Dean Wareham Quotes.

I’ve come to see that these politicians that release books – no way are they actually writing those books. Not when they are working fulltime, too. There’s no way. That’s their name on the book, but it’s not their work. I’m sure of that. There’s no way.
Writing songs does not get any easier, and that might be because I am harder on myself than I was twenty years ago. Hopefully, as we grow older and change, there are fresh topics, new perspectives, or at least there should be.
I really like the last three Luna records a whole lot, especially ‘Penthouse.’ I think of all the records I’ve done, that’s my favorite. I don’t know why, really. I don’t know why some records turn out better than others. It’s not a science.
Writing a song is a long road. Or it can be.
The thing about interviews is that if someone interviews you, and they’re an idiot, then they make you sound like an idiot, too. They ask you stupid questions, and they bring you down to their level.

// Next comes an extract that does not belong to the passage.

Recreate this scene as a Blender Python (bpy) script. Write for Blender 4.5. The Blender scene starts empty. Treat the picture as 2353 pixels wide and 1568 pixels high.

It’s tempting to not ever want to talk to anybody, but you can’t do that.
One of the nice things about being in a band is that you depend on each other for ideas, so it’s not all up to me to do everything myself. There’s always that fear that you’ll run out of stuff. The most difficult part for me is writing lyrics, and that starts to get difficult after you’ve written, like, 120 songs.
Once you hit 40, being in a band – a committee voting constantly on what you’re going to be doing next month – it’s more of a challenge. And when you have a kid as well.
I guess, for me, what started me getting real excited about music was the New York punk and new-wave scene. All those bands looked back to the Velvet Underground and the Stooges and the Modern Lovers as well. But that was back when Television were punk, and the Talking Heads were punk.
I have a slightly bourgeois upbringing, I guess. My parents paid for me to go to school, which is nice, but I haven’t gotten a dime since then. I have no trust fund. I wish I did.
People forget that keeping a band together is hard; man, it’s really hard. All the cliches apply about living in each other’s pockets; of it being a relationship, a marriage, a family.
There’s all kinds of ways to be misunderstood, and one of them is via the interview.
Galaxie 500 broke up because it was time. We broke up as a result of internal contradictions.
Great guitar players are a dime a dozen. It is sometimes your very limitations as players that set you apart from the crowd.
I think a lot of bands go on way past the point where they’re relevant. Some of them keep doing it because they’re making millions of dollars. Or people are afraid – they don’t know what else to do. It’s scary to get out of a relationship of any kind.
We are drowning in a sea of Myspace, blather, and too much information. Music is everywhere and nowhere. The independent record store is the solution, a place staffed by friendly (or not) people who are actually paid to weed through this crap and help you find the good stuff.
It’s easy enough to foist your music collection on your kids. Lectures are not required; you just play the stuff while they are prisoner in the back seat on a long drive, or softly in the background while eating dinner.
The first thing you learn about the music business is that it changes very quickly. You come into it at a certain point and you think you have a handle on it… And then, three years later, the whole thing has been turned upside-down.
It’s a scary question for a musician or songwriter today – what does the future hold? It is a strange time in the music business too; it feels like we are all in some kind of transitional period, stuck between old technology and new.
It’s hard to imagine the whole punk movement without The Velvet Underground. I toured with them when they did their reunion tour, and no one sounds like that; they are a very unique-sounding band.
I’ve never played in Vegas. I’ve only been to the airport, but even the airport was exciting. Just flying in, looking out the window, you feel the pull of it, like it’s some evil force pulling you in, like Mordor.
My favorite Galaxie 500 album is the first one, ‘Today,’ recorded in three days at Noise New York and produced by Kramer. It contains my favorite Galaxie 500 songs: ‘Temperature’s Rising,’ ‘Tugboat,’ and our interpretation of Jonathan Richman’s ‘Don’t Let Our Youth Go to Waste.’
Rock is periodically pronounced dead by clear rock critics – killed by world music, or by hip-hop, or electronica, or the Backstreet Boys. But if you wait a year, it comes back to life.